Ao ver o menino nu, espancado e esfaqueado na orelha, amarrado pelo pescoço com uma trava de bicicleta, Yvonne ligou para a polícia e o corpo de bombeiros. “Não importa o que ele havia feito, isso a gente resolvia depois. Ali eu só enxerguei um ser humano. Nunca pensei que salvar aquela vida faria com que tanto ódio se levantasse contra mim. Não existe país no mundo que odeie tanto as crianças quanto o Brasil.”

A boa ação se tornou motivo de perseguição. Yvonne recebeu inúmeras ameaças de morte e teve que sair do país e ficar sem as redes sociais durante quatro meses. O que mais a chocou foi saber que a sociedade não se importou com o trabalho educacional que ela realizava havia mais de 21 anos. Para a sociedade, ela só tinha salvado a vida de “um bandido”.
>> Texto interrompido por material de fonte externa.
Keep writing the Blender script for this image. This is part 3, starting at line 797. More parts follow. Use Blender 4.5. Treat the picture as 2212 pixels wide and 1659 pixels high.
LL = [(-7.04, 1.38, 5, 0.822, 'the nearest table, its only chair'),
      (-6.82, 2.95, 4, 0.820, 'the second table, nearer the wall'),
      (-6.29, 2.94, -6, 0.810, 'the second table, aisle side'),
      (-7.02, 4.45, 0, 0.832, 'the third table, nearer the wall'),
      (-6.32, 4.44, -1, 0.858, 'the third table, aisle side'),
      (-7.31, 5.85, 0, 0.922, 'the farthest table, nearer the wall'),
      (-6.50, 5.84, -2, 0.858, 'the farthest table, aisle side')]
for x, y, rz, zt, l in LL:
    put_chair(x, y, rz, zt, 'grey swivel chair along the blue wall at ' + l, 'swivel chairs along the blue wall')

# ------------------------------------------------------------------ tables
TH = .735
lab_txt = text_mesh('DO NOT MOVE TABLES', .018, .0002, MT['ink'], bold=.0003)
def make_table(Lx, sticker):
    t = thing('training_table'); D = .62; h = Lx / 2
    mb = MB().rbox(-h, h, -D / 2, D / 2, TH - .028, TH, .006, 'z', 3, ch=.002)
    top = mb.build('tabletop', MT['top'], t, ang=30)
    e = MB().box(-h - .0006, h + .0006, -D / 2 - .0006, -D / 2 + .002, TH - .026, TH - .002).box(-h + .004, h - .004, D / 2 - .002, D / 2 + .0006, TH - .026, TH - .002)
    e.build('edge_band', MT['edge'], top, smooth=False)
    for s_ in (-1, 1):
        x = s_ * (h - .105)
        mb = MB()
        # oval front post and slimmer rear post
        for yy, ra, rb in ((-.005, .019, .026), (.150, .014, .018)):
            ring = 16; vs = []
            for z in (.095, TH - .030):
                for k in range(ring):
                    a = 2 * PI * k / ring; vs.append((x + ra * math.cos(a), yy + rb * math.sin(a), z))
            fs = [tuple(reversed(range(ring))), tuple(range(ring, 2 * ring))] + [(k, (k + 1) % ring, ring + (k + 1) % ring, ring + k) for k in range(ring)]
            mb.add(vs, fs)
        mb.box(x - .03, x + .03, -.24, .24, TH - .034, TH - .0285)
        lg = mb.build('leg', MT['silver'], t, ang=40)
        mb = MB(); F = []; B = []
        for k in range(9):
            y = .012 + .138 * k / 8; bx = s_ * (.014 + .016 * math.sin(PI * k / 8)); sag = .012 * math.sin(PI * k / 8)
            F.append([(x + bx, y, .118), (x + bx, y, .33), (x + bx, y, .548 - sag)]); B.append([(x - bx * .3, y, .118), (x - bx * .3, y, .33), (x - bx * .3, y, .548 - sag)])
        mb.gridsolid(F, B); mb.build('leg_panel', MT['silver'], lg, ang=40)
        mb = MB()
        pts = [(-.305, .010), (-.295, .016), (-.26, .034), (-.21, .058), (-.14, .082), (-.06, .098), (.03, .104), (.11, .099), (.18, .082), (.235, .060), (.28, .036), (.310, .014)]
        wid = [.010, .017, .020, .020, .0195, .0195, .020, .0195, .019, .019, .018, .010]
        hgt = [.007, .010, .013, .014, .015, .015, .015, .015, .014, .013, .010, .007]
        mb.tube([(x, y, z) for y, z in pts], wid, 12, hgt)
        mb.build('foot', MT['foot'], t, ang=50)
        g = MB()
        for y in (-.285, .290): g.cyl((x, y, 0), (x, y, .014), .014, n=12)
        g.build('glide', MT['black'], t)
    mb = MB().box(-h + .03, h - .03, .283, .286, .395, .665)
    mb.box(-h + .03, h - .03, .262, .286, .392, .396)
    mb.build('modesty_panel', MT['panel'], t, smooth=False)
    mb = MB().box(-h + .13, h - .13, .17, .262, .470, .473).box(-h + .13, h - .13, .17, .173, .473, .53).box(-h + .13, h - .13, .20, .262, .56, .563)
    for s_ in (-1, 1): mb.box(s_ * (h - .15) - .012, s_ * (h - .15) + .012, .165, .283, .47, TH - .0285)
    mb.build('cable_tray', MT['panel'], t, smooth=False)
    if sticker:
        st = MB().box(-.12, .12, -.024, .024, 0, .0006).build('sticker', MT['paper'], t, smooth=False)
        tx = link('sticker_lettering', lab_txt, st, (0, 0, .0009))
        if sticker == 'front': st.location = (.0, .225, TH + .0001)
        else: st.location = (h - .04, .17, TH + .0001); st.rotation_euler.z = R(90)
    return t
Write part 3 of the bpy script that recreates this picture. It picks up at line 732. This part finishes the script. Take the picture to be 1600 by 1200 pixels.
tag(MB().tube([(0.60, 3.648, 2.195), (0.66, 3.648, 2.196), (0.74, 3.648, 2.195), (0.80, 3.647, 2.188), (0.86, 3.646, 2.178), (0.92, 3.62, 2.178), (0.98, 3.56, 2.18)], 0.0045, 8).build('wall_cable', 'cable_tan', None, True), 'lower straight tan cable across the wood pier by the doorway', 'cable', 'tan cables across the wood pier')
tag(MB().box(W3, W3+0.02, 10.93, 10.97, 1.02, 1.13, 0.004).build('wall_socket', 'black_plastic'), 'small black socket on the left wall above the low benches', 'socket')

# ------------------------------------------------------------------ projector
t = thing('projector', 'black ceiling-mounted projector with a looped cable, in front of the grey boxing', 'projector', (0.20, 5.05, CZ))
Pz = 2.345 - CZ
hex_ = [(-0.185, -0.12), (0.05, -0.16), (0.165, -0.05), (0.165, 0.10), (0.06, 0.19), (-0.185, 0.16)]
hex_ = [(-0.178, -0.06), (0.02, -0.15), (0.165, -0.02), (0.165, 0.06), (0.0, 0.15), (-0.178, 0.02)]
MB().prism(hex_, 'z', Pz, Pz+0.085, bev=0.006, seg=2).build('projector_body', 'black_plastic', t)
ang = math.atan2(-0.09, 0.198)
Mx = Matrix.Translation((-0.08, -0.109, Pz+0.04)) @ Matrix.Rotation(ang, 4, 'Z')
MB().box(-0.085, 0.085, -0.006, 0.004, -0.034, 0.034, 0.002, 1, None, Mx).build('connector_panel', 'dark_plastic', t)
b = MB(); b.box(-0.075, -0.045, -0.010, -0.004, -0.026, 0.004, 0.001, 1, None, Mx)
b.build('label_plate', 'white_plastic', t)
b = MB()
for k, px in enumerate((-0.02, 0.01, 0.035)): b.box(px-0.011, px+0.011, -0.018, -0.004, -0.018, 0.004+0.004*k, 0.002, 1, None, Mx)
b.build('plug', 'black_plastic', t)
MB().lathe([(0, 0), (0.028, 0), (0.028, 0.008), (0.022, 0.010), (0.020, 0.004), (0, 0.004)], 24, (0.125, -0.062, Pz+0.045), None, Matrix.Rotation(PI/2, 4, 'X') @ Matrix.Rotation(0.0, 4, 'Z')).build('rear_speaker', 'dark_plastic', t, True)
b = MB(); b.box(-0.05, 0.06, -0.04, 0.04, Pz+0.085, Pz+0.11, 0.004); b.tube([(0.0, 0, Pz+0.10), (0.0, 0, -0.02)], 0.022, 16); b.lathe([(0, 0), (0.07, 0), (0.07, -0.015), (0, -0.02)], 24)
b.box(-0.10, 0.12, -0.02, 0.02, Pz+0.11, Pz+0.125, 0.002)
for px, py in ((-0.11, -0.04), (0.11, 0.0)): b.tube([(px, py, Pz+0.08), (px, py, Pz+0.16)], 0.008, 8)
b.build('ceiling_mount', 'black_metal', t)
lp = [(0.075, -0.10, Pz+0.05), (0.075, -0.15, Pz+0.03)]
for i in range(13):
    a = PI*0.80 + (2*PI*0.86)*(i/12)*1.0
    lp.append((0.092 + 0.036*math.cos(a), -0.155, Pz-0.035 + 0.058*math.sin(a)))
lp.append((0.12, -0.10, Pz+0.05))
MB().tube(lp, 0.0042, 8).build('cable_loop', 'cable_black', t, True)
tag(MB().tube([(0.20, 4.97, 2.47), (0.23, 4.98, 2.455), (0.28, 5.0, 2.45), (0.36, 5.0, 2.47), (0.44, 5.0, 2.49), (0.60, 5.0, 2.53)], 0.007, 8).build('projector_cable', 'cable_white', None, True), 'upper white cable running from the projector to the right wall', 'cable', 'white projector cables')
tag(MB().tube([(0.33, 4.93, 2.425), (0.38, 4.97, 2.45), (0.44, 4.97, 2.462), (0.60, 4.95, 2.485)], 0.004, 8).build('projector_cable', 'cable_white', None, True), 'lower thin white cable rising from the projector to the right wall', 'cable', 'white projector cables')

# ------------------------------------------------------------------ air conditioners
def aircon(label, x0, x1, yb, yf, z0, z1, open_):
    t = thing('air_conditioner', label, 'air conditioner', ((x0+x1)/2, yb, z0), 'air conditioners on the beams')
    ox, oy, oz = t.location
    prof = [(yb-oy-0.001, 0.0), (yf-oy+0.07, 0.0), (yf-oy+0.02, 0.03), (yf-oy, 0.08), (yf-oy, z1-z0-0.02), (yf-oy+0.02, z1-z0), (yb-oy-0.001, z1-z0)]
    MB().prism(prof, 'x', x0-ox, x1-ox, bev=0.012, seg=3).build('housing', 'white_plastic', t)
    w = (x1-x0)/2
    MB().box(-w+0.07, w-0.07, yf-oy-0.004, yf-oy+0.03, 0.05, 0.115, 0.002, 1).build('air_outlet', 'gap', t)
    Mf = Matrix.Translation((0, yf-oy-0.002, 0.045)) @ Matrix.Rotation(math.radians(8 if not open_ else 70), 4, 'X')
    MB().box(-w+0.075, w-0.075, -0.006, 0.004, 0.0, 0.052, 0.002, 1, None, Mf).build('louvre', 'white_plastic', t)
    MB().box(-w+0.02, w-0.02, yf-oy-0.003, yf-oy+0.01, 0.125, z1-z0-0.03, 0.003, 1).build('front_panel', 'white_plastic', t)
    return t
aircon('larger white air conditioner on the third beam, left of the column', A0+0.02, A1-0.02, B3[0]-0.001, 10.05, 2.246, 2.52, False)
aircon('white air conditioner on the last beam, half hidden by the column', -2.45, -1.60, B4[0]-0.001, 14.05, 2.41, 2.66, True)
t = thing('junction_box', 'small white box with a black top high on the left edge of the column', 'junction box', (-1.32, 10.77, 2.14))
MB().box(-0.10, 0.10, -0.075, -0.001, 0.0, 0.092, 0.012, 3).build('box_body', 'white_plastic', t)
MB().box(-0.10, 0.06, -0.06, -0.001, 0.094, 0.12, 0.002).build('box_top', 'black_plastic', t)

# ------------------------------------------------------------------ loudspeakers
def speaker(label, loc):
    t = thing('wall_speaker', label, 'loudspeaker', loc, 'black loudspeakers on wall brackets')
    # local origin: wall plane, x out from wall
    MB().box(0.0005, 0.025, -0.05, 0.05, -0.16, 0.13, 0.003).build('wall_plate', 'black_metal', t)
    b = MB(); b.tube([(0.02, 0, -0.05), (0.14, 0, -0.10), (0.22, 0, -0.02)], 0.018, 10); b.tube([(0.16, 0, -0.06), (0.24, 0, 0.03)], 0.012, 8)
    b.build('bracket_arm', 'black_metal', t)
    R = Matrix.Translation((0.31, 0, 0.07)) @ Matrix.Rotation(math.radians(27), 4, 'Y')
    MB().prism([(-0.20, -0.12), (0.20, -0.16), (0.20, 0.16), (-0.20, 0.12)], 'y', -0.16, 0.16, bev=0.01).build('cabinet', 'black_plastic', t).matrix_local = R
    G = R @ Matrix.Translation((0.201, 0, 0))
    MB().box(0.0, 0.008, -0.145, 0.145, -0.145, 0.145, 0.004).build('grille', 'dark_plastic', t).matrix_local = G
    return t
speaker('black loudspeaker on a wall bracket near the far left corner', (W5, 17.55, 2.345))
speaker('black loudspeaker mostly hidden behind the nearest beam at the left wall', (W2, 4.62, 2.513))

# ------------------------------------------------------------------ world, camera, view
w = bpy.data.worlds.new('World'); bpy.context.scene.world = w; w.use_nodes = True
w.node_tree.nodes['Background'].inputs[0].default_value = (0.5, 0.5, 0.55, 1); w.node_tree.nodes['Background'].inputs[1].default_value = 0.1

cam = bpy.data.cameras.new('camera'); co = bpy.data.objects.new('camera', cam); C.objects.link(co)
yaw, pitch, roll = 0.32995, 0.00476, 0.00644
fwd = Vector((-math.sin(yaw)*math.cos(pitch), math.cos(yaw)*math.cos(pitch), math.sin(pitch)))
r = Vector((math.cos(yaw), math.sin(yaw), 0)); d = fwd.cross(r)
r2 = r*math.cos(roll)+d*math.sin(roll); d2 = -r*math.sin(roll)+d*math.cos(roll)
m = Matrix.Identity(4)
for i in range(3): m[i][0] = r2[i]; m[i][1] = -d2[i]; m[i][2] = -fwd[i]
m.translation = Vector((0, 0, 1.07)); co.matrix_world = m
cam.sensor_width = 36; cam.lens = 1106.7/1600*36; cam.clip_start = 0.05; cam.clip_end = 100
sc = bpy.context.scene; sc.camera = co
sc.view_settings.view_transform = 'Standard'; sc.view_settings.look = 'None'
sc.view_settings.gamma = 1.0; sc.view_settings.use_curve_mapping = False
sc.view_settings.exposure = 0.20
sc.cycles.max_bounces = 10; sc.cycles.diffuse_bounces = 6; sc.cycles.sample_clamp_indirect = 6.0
No entanto, isso não fez com que seu trabalho parasse. Ela voltou a focar então no Projeto Uerê, escola que criou em 1998, que ensina crianças e adolescentes com dificuldades de aprendizagem devido a traumas provocados pela convivência diária com a violência na comunidade, na família e nas ruas.

Localizada na favela da Maré, a iniciativa oferece a essas crianças o Complemento do Ensino Formal, com aulas de português, matemática, história, geografia, ciências e idiomas, e mais oficinas de música, capoeira, canto, violino e informática. Além disso, são oferecidas três refeições diárias.

“A pedagogia vem sendo traçada desde os anos 70. Ela não toca em currículos, mas sim em como conseguir com que essas crianças aprendam. Com o tempo avançando, eu tive a ajuda da neurociência e da neuroeducação, que me permitiram entender o cérebro, os bloqueios e as sinapses. Eu tracei um método que contempla cerca de 10 inteligências e faz com que as aulas sejam lúdicas e que as crianças sejam felizes naquele espaço”, diz.

Segundo ela, mais de 300 escolas brasileiras usam a sua metodologia, mais de 18 mil professores foram capacitados e 200 mil alunos beneficiados. E o método funciona com 95% dos alunos.

“No Brasil, muitas crianças não aprendem, mas com uma mudança de paradigma as coisas podem melhorar. Essas crianças me inspiram e é por elas que eu faço o meu trabalho. Vou continuar lutando até o último dia da minha vida por elas”, conclui.